Historic New England founder William Sumner Appleton purchased Boardman House in 1914 because he recognized its remarkable state of preservation and the extraordinary amount of surviving seventeenth-century building fabric. Original oak clapboards, roof boards and skirt boards, massive timber framing with decorative chamfers, shadow-molded sheathing, and wooden ceilings that were never plastered are among the important features still on view.

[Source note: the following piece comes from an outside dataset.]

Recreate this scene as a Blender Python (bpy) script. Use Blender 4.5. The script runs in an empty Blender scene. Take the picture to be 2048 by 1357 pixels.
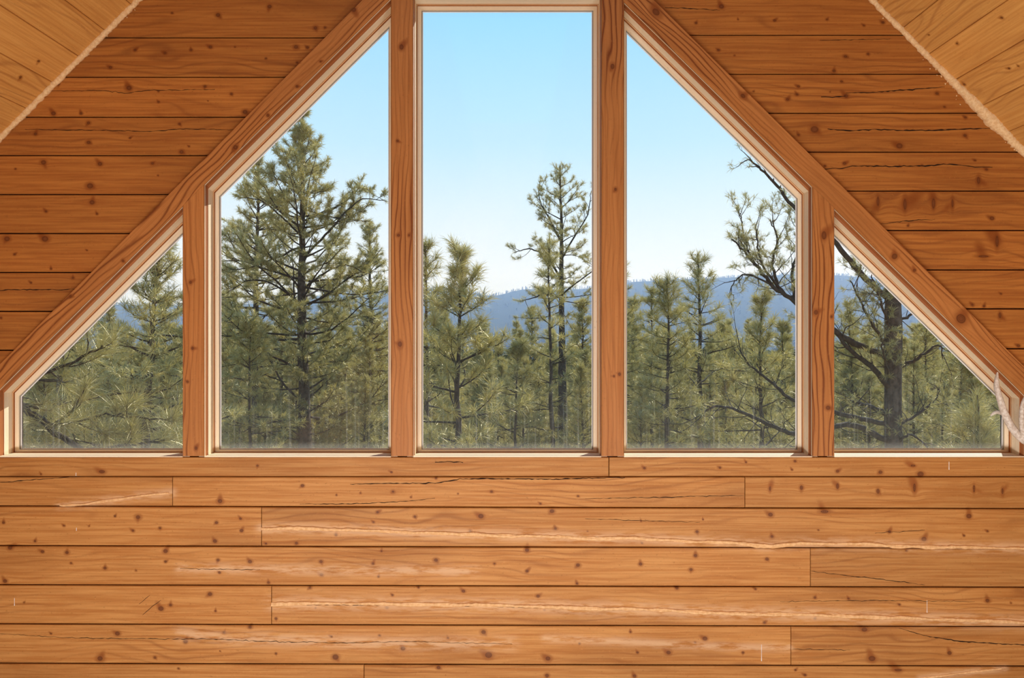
import bpy, math, random
import numpy as np
from mathutils import Vector

# ------------------------------------------------------------------ frame
K = 2.44e-3            # metres per photo pixel on the timber face plane (y = 0)
D = 3.5                # camera distance to that plane
EYE = 1.75
FPX = D / K            # focal length in pixels of the 2048 px wide photograph
C = bpy.context.scene.collection
rng = np.random.default_rng(7)

def at(px, py, y=0.0):
    s = K * (y + D) / D
    return np.array(((px - 1024) * s, y, EYE + (678 - py) * s))

# ------------------------------------------------------------------ mesh helpers
class MB:
    def __init__(self):
        self.v = []; self.f = {3: [], 4: []}; self.a = {}; self.n = 0; self.sm = False
    def add(self, v, f, **attrs):
        v = np.asarray(v, float).reshape(-1, 3); f = np.asarray(f, int)
        self.v.append(v); self.f[f.shape[1]].append(f + self.n)
        for k, x in attrs.items():
            self.a.setdefault(k, []).append((self.n, np.asarray(x, float)))
        self.n += len(v)
    def mesh(self, name, mat=None, smooth=False):
        me = bpy.data.meshes.new(name)
        V = np.concatenate(self.v) if self.v else np.zeros((0, 3))
        loops, starts, tot = [], [], 0
        for k in (3, 4):
            for f in self.f[k]:
                loops.append(f.ravel()); starts.append(tot + k * np.arange(len(f))); tot += f.size
        L = np.concatenate(loops); S = np.concatenate(starts)
        me.vertices.add(len(V)); me.vertices.foreach_set('co', V.astype(np.float32).ravel())
        me.loops.add(len(L)); me.loops.foreach_set('vertex_index', L.astype(np.int32))
        me.polygons.add(len(S)); me.polygons.foreach_set('loop_start', S.astype(np.int32))
        me.update(calc_edges=True)
        me.polygons.foreach_set('use_smooth', np.full(len(S), bool(smooth)))
        for k, parts in self.a.items():
            dim = 3 if parts[0][1].ndim == 2 else 1
            A = np.zeros((len(V), dim), np.float32)
            if k in ('kd', 'kf'): A[:] = 9.0
            for s, x in parts: A[s:s + len(x)] = x.reshape(len(x), dim)
            at_ = me.attributes.new(k, 'FLOAT_VECTOR' if dim == 3 else 'FLOAT', 'POINT')
            at_.data.foreach_set('vector' if dim == 3 else 'value', A.ravel())
        if mat: me.materials.append(mat)
        me.validate()
        return me
    def build(self, name, mat=None, parent=None, smooth=False, loc=None):
        o = bpy.data.objects.new(name, self.mesh(name, mat, smooth)); C.objects.link(o)
        if parent is not None: o.parent = parent
        if loc is not None: o.location = loc
        return o

def tube(mb, pts, rad, n=7, jitter=0.0, cap=True):
    P = np.asarray(pts, float); R = np.asarray(rad, float); m = len(P)
    T = np.gradient(P, axis=0); T /= np.linalg.norm(T, axis=1)[:, None] + 1e-12
    ref = np.array((0.31, 0.52, 0.8)); ref = ref if abs(T[0] @ ref) < .95 else np.array((1., 0, 0))
    A = np.cross(T, ref); A /= np.linalg.norm(A, axis=1)[:, None] + 1e-12
    B = np.cross(T, A)
    th = np.arange(n) * 2 * math.pi / n
    rr = R[:, None] * (1 + jitter * (rng.random((m, n)) - .5))
    V = P[:, None, :] + rr[..., None] * (np.cos(th)[None, :, None] * A[:, None] + np.sin(th)[None, :, None] * B[:, None])
    i = np.arange(m - 1)[:, None] * n; j = np.arange(n)[None, :]; k = (j + 1) % n
    F = np.stack((i + j, i + k, i + n + k, i + n + j), -1).reshape(-1, 4)
    mb.add(V, F)
    if cap:
        for e, idx in ((0, 0), (1, m - 1)):
            ring = V[idx]; c = P[idx]
            f = [(0, 1 + (q + 1) % n, 1 + q) if e == 0 else (0, 1 + q, 1 + (q + 1) % n) for q in range(n)]
            mb.add(np.vstack((c, ring)), f)

def tag(o, label=None, cat=None, group=None, kind=None):
    if label: o['label'] = label
    if cat: o['category'] = cat
    if group: o['group'] = group
    if kind: o['kind'] = kind
    return o

def empty(name, loc=(0, 0, 0), rz=0):
    o = bpy.data.objects.new(name, None); C.objects.link(o)
    o.location = tuple(loc); o.rotation_euler = (0, 0, rz); o.empty_display_size = .1
    return o

# ------------------------------------------------------------------ materials
class NT:
    def __init__(self, name):
        self.m = bpy.data.materials.new(name); self.m.use_nodes = True
        self.t = self.m.node_tree; self.t.nodes.clear()
        self.out = self.t.nodes.new('ShaderNodeOutputMaterial')
    def n(self, kind, **kw):
        nd = self.t.nodes.new('ShaderNode' + kind)
        for k, v in kw.items(): setattr(nd, k, v)
        return nd
    def set(self, sock, v):
        if isinstance(v, bpy.types.NodeSocket): self.t.links.new(v, sock)
        elif isinstance(v, (tuple, list)) and sock.type == 'RGBA' and len(v) == 3: sock.default_value = (*v, 1)
        else: sock.default_value = v
    def math(self, op, a, b=0.0, c=None, clamp=False):
        nd = self.n('Math', operation=op, use_clamp=clamp); self.set(nd.inputs[0], a); self.set(nd.inputs[1], b)
        if c is not None: self.set(nd.inputs[2], c)
        return nd.outputs[0]
    def mix(self, f, a, b, mode='MIX'):
        nd = self.n('Mix', data_type='RGBA', blend_type=mode, clamp_factor=True)
        self.set(nd.inputs[0], f); self.set(nd.inputs[6], a); self.set(nd.inputs[7], b)
        return nd.outputs[2]
    def vec(self, x, y, z):
        nd = self.n('CombineXYZ'); self.set(nd.inputs[0], x); self.set(nd.inputs[1], y); self.set(nd.inputs[2], z)
        return nd.outputs[0]
    def noise(self, vec, scale=1., detail=2., rough=.5):
        nd = self.n('TexNoise'); self.t.links.new(vec, nd.inputs['Vector'])
        nd.inputs['Scale'].default_value = scale; nd.inputs['Detail'].default_value = detail; nd.inputs['Roughness'].default_value = rough
        return nd.outputs[0]
    def step(self, x, a, b, lo=0., hi=1.):
        nd = self.n('MapRange', interpolation_type='SMOOTHSTEP'); self.set(nd.inputs[0], x)
        for i, q in enumerate((a, b, lo, hi)): nd.inputs[i + 1].default_value = q
        return nd.outputs[0]
    def attr(self, name, out='Fac'):
        nd = self.n('Attribute', attribute_name=name); return nd.outputs[out]
    def mixs(self, f, a, b):
        nd = self.n('MixShader'); self.set(nd.inputs[0], f); self.set(nd.inputs[1], a); self.set(nd.inputs[2], b); return nd.outputs[0]
    def surf(self, s): self.t.links.new(s, self.out.inputs['Surface']); return self.m

def wood(name, light, dark, line, ring=26., ring_amt=.6, rough=.5, blotch=.45, streak=1.0):
    t = NT(name)
    sp = t.n('SeparateXYZ'); t.t.links.new(t.attr('guv', 'Vector'), sp.inputs[0])
    u, v, s = sp.outputs
    M = t.math
    z = M('MULTIPLY', s, 7.3)
    F = t.noise(t.vec(M('MULTIPLY', u, 2.2), M('MULTIPLY', v, 95.), z), 1, 4, .6)
    W = t.noise(t.vec(M('MULTIPLY', u, 1.3), M('MULTIPLY', v, 5.), M('ADD', z, 3.1)), 1, 2, .5)
    W2 = t.noise(t.vec(M('MULTIPLY', u, 9.), M('MULTIPLY', v, 14.), M('ADD', z, 5.1)), 1, 2, .5)
    rc = M('ADD', M('MULTIPLY', v, ring), M('MULTIPLY', W, 6.5))
    rc = M('ADD', rc, M('MULTIPLY', W2, .22))
    S = M('POWER', M('MULTIPLY_ADD', M('SINE', M('MULTIPLY', rc, 6.283)), .5, .5), 5.)
    G = t.step(t.noise(t.vec(M('MULTIPLY', u, .8), M('MULTIPLY', v, 3.5), M('ADD', z, 9.7)), 1, 2, .5), .42, .62)
    B = t.noise(t.vec(M('MULTIPLY', u, 4.), M('MULTIPLY', v, 11.), M('ADD', z, 1.7)), 1, 3, .6)
    B2 = t.noise(t.vec(M('MULTIPLY', u, 1.1), M('MULTIPLY', v, 2.5), M('ADD', z, 2.9)), 1, 2, .5)
    tone = t.attr('tone')
    col = t.mix(t.step(F, .3, .72), light, dark)
    col = t.mix(M('MULTIPLY', t.step(B, .52, .74), blotch), col, dark)
    col = t.mix(M('MULTIPLY', t.step(B2, .5, .7), blotch * .8), col, tuple(c * .62 for c in dark))
    col = t.mix(M('MULTIPLY', M('MULTIPLY', S, M('ADD', M('MULTIPLY', G, .8), .24)), ring_amt), col, line)
    sk = t.noise(t.vec(M('MULTIPLY', u, 60.), M('MULTIPLY', v, 110.), M('ADD', z, 4.4)), 1, 3, .7)
    col = t.mix(M('MULTIPLY', t.step(sk, .62, .72), .5), col, tuple(c * .6 for c in dark))
    col = t.mix(M('MULTIPLY', t.step(sk, .40, .30), .22), col, tuple(min(1, c * 1.25) for c in light))
    hsv = t.n('HueSaturation'); t.set(hsv.inputs['Color'], col); t.set(hsv.inputs['Value'], M('ADD', tone, 1.0)); col = hsv.outputs[0]
    kd = t.attr('kd')
    kf = t.attr('kf')
    flare = M('MULTIPLY', t.step(M('ADD', kf, M('MULTIPLY', M('SUBTRACT', F, .5), .9)), 1.15, .25), .8)
    col = t.mix(flare, col, (dark[0] * .62, dark[1] * .46, dark[2] * .34))
    halo = M('MULTIPLY', t.step(M('ADD', kd, M('MULTIPLY', M('SUBTRACT', B, .5), 1.8)), 2.3, .9), .6)
    col = t.mix(halo, col, (dark[0] * .6, dark[1] * .46, dark[2] * .36))
    kr = M('MULTIPLY_ADD', M('SINE', M('MULTIPLY', kd, 19.)), .25, .75)
    kn = M('ADD', kd, M('MULTIPLY', M('SUBTRACT', W2, .5), .5))
    col = t.mix(M('MULTIPLY', t.step(kn, 1.1, .8), M('MULTIPLY', kr, .95)), col, (.105, .028, .007))
    col = t.mix(M('MULTIPLY', t.step(kn, .62, .25), .75), col, (.19, .06, .018))
    sm = t.attr('smear')
    smf = M('MULTIPLY', M('MULTIPLY', sm, t.step(t.noise(t.vec(M('MULTIPLY', u, 8.), M('MULTIPLY', v, 40.), z), 1, 4, .65), .36, .58)), .6)
    col = t.mix(smf, col, (.80, .54, .32))
    bs = t.n('BsdfPrincipled'); t.set(bs.inputs['Base Color'], col)
    t.set(bs.inputs['Roughness'], M('MULTIPLY_ADD', F, .2, rough)); bs.inputs['Specular IOR Level'].default_value = .3
    bp = t.n('Bump'); bp.inputs['Strength'].default_value = .25; bp.inputs['Distance'].default_value = .0012
    t.set(bp.inputs['Height'], M('ADD', F, M('MULTIPLY', S, -.3))); t.t.links.new(bp.outputs[0], bs.inputs['Normal'])
    return t.surf(bs.outputs[0])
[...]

Lean-to kitchen of Boardman House in Saugus, Massachusetts

Dendrochronology research conducted at the Boardman House in the winter of 2008 has given additional insight into the life of the house. By 1696, a rear lean-to had been added, accommodating a new kitchen, milk room, and kitchen chamber. This addition of new service space freed the "hall" from its former use as the family's general cooking, eating, and gathering room, and transformed it into a “best room” to complement the parlor. The separation of work spaces and social spaces illustrates an important cultural shift in domestic architecture that was taking place at the turn of the century.

Open
First Saturdays, June 1 – October 15
11:00 a.m. – 3:00 p.m.

The Boardman House is a Historic New England property.

 


Top photo: Exterior of Boardman House - The Boardman House was built in 1692 for William Boardman and his family. Boardman was a joiner, a woodworker who built furniture and did cabinetry and interior finish work. The house has a typical “hall and parlor” plan, with a central chimney stack and staircase. The lean-to at the back was added to the house sometime before 1696, when Boardman died at the age of thirty-eight. Descendants of the Boardman family owned the house and lived in it until 1911.

Bottom photo: Lean-to kitchen - When William Boardman died in 1696, an inventory of the house at his death showed that the rooms of the lean-to were in existence at that time, though the physical evidence in the house clearly shows that the lean-to was not part of the original 1692 house. Recent dendrochronology has further shown us that the current lean-to was reconstructed in 1731, and incorporated some re-used beams from 1693-4 that may have been part of the original lean-to construction. The addition consists of a main room (the kitchen), and two small rooms to east and west: a dairy or “milkhouse,” and a small bedchamber.